Viene affrontato dalla Corte un problema interpretativo, dato dall’art.5 del contratto di locazione commerciale stipulato da Alfa e Beta, che si riporta:
«qualora al momento della cessazione del presente contratto – per qualunque causa ciò avvenga – la legge in vigore lo ritenesse valido, il conduttore rinuncia per allora a qualsiasi indennità, in quanto ciò si è tenuto conto nella determinazione del canone di locazione».
Ciò avviene in termini sia di individuazione dell’indennità sia di legittimità della rinuncia.
Orientamento della Corte
La Corte ha dunque valutato se detta clausola possa contraddire il suddetto art.79 della L. 392/1978, per come interpretato da consolidati orientamenti giurisprudenziali.
Nella controversia in esame l’accordo tra le parti di rinuncia all’indennità sarebbe avvenuto in sede di stipula del contratto, per cui secondo l’interpretazione dell’art.79, detta clausola di rinuncia preventiva è da ritenersi nulla e quindi illegittima.
La Corte però richiama un orientamento opposto, in cui la rinuncia all’indennità è qualificabile come legittima (secondo il cosiddetto “corrispettivo sinallagmatico”), qualora le parti si accordino sulla diminuzione del canone, rispetto a quello concordato in origine, in cambio invero della rinuncia del conduttore all’indennità.
L’orientamento della Corte ha quindi riconosciuto che non è escluso che le parti possano accordarsi anche sull’eventuale rinuncia del conduttore all’indennità per la perdita dell’avviamento, purché appunto ciò avvenga a titolo di corrispettivo di altra concessione del locatore, come una riduzione del canone.
La Corte, in questo modo, supera l’ormai anacronistica qualificazione giuridica del conduttore di immobile locato ad uso commerciale quale parte debole del contratto, che, come tale, potrà validamente disporre anche della rinuncia all’indennità dovutagli per legge.

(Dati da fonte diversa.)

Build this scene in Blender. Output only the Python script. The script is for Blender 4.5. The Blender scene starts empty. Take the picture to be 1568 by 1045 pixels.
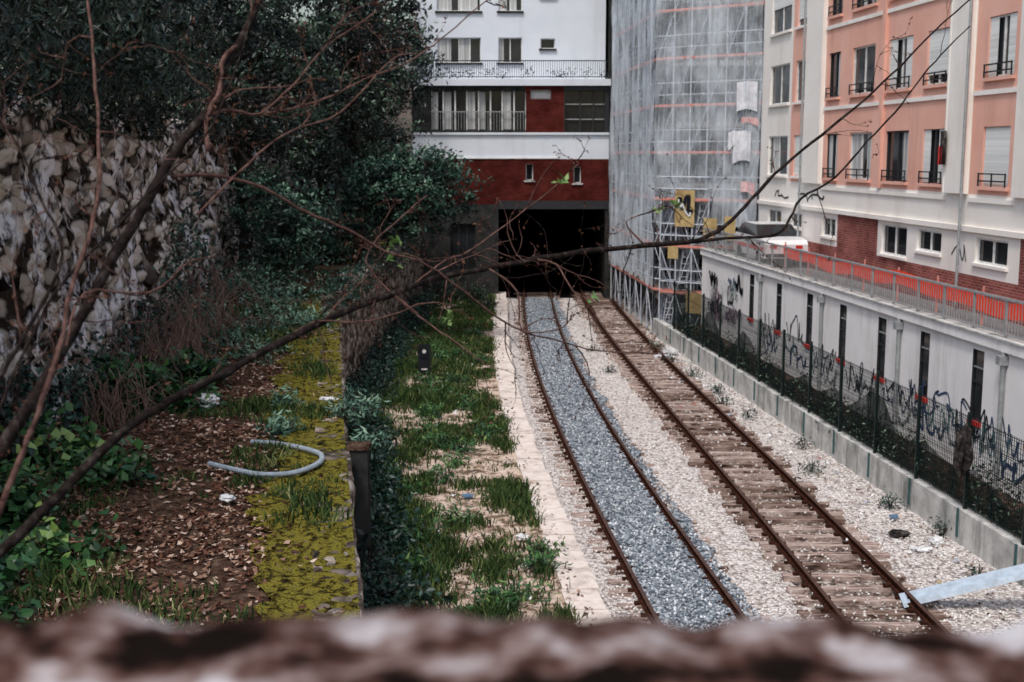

In conclusione, è illegittima la rinuncia all’avviamento imposta al conduttore in contratto, salvo che questa trovi ragione in una rinuncia corrispettiva del locatore, come quella finalizzata alla diminuzione del canone di locazione, in equilibrio sinallagmatico tra le parti del contratto che la Cassazione pone ora sullo stesso piano di forza contrattuale.